„Chcę powiedzieć, że byłem i jestem popychany do zastosowania różnych środków, sposobów rozwiązania tej sytuacji, ale chcę też powiedzieć, że nie chcę walczyć. Nie chcę, by jakiekolwiek decyzje były podejmowane tak radykalną metodą” – podkreślił Janukowycz.
„Ja chcę ocalić państwo i wznowić jego stabilny rozwój. I to jest moim celem. Wszystko, co dziś robimy, ma służyć temu, by w kraju nastał pokój” – powiedział.
Prezydent ocenił, że w trwającym od listopada konflikcie miedzy władzą a opozycją należy dążyć do kompromisu. „Kiedy my idziemy na ustępstwa, to chcemy, żeby i opozycja szła na ustępstwa. Tu nie chodzi o to, czy wygra władza czy opozycja. Tutaj powinna zwyciężyć Ukraina” – zaznaczył.
Oceniając przyczyny wybuchu masowych protestów w jego kraju, Janukowycz powiedział, że ludzi pchnęła do nich „romantyczność”. „Była to w dużej mierze romantyczność, emocje i marzenia, które do tego doprowadziły. To było najważniejsze” – oznajmił.
Zdaniem szefa państwa rozczarowanie Ukraińców, wywołane decyzją o niepodpisywaniu umowy stowarzyszeniowej z Unią Europejską, można zrozumieć, jednak społeczeństwo nie znało wszystkich szczegółów tego porozumienia. „Nastroje ludzi i producentów były odmienne” – powiedział.
Janukowycz powtórzył, że umowy o stowarzyszeniu nie podpisano, gdyż oznaczałaby ona dla Ukrainy „katastrofę społeczną i gospodarczą”.
Wyraził także nadzieję, że konflikt zostanie niebawem uregulowany, i zadeklarował, że jeśli obywatele chcą dyskutować o zmianach w państwie drogą referendum, on na takie rozwiązanie przystanie.

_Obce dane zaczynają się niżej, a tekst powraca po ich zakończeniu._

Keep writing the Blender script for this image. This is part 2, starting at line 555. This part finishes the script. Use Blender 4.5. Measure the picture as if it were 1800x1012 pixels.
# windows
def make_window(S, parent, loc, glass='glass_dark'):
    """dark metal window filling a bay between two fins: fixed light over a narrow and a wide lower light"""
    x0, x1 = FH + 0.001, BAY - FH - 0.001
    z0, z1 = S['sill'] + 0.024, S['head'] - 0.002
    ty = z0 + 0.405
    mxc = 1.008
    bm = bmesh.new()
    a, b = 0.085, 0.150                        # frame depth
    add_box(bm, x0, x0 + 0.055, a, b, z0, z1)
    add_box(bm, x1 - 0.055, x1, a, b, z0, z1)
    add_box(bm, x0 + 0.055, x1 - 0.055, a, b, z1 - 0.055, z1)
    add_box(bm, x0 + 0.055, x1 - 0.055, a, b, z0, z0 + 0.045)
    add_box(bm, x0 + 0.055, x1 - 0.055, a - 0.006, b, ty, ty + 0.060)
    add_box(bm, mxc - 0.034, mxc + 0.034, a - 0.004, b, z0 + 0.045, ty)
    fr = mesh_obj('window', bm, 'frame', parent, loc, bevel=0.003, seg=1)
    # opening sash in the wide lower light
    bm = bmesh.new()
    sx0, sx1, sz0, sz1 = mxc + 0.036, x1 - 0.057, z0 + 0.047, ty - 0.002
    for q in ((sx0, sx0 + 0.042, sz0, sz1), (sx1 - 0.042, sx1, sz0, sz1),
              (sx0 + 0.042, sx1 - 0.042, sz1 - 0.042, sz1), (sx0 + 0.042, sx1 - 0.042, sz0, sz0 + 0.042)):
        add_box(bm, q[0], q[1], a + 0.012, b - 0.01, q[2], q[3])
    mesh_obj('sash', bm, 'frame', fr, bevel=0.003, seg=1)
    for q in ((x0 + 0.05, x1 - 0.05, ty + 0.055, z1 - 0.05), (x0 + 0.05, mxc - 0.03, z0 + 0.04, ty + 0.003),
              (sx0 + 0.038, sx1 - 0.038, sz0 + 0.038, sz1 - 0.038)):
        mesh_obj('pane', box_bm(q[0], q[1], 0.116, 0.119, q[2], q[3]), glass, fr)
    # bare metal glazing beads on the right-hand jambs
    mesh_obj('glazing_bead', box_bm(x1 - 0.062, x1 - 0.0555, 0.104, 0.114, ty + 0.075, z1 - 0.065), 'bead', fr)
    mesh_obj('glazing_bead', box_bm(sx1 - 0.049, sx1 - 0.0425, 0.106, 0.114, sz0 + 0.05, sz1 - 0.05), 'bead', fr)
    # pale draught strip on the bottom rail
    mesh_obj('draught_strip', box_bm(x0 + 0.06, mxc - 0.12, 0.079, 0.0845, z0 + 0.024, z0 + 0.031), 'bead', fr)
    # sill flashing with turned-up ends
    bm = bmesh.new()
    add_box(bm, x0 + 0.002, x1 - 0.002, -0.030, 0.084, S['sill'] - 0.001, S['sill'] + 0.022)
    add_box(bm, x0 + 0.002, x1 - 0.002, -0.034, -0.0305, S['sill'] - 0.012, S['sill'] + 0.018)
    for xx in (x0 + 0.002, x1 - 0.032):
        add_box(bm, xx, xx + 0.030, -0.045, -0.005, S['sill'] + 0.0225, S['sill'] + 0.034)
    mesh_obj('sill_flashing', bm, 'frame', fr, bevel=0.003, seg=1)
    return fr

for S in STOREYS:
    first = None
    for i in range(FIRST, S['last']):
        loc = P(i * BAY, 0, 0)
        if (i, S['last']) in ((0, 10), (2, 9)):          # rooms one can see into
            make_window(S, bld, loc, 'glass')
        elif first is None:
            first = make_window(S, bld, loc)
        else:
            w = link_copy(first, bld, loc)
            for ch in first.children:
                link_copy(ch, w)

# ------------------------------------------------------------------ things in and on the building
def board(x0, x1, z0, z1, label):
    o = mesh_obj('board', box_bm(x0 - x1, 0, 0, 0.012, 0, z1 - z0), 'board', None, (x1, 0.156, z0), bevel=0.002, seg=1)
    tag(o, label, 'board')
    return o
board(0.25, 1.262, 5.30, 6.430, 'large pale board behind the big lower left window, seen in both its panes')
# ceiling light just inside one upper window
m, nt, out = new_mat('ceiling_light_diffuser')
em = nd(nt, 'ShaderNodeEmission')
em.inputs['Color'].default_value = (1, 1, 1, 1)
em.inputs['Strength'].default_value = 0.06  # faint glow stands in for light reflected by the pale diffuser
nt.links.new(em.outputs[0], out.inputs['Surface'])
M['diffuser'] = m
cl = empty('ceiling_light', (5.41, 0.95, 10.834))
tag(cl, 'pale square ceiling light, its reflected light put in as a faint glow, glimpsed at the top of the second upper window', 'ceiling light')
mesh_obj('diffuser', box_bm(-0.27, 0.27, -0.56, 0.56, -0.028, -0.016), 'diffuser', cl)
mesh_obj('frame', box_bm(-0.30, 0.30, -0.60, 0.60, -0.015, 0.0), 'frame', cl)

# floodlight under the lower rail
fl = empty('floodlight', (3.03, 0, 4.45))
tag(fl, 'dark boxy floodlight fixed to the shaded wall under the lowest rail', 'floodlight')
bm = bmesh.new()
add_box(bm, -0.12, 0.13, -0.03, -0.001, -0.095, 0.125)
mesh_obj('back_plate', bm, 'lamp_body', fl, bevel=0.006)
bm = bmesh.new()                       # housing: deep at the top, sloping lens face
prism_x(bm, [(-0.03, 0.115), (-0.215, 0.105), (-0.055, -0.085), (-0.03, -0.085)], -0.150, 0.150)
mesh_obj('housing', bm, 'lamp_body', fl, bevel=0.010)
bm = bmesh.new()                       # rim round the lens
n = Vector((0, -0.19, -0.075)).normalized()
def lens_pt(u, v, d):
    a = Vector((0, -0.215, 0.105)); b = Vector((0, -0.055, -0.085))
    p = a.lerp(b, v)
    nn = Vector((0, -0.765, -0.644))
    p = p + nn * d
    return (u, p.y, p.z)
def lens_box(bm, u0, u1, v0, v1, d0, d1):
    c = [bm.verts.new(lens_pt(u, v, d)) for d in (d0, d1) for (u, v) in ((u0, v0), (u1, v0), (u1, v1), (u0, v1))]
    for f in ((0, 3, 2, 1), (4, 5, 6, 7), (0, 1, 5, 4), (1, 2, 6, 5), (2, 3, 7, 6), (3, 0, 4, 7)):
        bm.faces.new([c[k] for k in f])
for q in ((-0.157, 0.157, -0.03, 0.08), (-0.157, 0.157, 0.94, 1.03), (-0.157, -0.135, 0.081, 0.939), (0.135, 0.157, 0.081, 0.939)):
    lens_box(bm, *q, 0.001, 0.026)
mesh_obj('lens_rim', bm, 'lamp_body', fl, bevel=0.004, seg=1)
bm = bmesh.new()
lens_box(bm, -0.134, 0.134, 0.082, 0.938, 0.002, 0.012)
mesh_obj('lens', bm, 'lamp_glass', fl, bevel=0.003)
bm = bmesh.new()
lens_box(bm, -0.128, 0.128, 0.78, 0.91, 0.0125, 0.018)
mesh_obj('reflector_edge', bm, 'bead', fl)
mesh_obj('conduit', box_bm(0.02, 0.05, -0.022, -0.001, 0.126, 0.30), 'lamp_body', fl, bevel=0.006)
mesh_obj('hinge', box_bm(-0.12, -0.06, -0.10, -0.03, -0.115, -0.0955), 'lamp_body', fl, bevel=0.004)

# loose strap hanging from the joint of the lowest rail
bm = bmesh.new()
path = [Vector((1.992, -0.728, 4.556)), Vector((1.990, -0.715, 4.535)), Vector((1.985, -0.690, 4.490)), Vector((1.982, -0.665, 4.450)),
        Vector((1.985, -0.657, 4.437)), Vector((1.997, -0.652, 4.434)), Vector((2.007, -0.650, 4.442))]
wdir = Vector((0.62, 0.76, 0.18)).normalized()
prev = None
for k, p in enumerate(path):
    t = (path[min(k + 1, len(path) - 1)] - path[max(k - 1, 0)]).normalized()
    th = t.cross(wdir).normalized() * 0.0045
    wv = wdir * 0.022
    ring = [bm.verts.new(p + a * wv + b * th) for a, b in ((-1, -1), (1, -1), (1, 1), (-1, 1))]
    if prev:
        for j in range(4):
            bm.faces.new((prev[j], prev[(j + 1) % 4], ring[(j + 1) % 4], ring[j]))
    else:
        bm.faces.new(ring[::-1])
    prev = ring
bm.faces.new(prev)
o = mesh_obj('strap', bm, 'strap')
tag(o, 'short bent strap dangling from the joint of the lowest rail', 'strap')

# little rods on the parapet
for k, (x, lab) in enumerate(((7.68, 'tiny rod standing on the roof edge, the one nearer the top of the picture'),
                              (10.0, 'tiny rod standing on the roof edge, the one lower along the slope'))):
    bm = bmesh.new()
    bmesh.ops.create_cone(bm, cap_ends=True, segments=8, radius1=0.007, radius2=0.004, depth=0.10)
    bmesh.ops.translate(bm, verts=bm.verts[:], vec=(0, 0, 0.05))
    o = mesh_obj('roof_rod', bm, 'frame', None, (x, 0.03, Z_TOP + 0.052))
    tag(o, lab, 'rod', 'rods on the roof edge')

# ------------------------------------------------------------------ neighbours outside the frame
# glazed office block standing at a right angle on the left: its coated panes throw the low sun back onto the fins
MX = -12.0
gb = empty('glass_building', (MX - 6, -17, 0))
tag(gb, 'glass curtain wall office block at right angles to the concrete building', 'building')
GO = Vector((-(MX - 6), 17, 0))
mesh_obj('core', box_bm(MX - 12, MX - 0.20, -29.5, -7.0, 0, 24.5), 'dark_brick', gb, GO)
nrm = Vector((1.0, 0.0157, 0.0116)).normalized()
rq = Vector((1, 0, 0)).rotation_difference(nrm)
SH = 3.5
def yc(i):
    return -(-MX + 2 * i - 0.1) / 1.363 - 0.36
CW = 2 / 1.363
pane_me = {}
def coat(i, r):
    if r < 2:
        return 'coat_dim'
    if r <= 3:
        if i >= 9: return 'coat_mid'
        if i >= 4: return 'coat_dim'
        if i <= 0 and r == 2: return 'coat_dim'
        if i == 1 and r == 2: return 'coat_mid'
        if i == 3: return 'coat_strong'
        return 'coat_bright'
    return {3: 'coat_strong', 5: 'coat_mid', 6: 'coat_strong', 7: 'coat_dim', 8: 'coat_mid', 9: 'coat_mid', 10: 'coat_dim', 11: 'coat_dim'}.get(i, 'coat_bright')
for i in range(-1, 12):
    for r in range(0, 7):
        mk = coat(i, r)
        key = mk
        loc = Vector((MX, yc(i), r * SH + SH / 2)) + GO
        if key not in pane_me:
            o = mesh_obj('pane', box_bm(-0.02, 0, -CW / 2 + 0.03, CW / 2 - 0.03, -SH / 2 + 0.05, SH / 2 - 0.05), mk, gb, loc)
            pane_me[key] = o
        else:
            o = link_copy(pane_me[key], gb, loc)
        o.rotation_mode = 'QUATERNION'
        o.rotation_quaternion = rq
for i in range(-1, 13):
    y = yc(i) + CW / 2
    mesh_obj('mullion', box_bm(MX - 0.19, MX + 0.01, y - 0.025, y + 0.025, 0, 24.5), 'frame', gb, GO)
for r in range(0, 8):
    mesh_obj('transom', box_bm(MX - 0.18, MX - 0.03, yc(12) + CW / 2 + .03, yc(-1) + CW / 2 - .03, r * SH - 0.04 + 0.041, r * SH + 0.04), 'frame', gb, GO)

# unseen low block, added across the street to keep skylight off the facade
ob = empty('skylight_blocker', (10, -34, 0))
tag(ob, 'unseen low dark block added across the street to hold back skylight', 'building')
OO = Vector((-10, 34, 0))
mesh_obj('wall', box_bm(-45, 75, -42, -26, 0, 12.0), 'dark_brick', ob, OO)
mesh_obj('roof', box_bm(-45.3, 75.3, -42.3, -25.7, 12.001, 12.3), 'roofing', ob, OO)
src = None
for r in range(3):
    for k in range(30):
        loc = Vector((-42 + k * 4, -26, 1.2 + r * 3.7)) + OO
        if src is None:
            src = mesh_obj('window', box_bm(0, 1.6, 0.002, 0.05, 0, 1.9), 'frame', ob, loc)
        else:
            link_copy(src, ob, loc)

Prezydent odrzucił jednocześnie możliwość dyskusji o federalizacji Ukrainy w obecnej chwili. Jego zdaniem w tej sprawie nie można kierować się emocjami.
„Ta idea od dawna krąży po korytarzach polityki i w społeczeństwie, jednak nie jest to czas, by ją omawiać” – powiedział Janukowycz.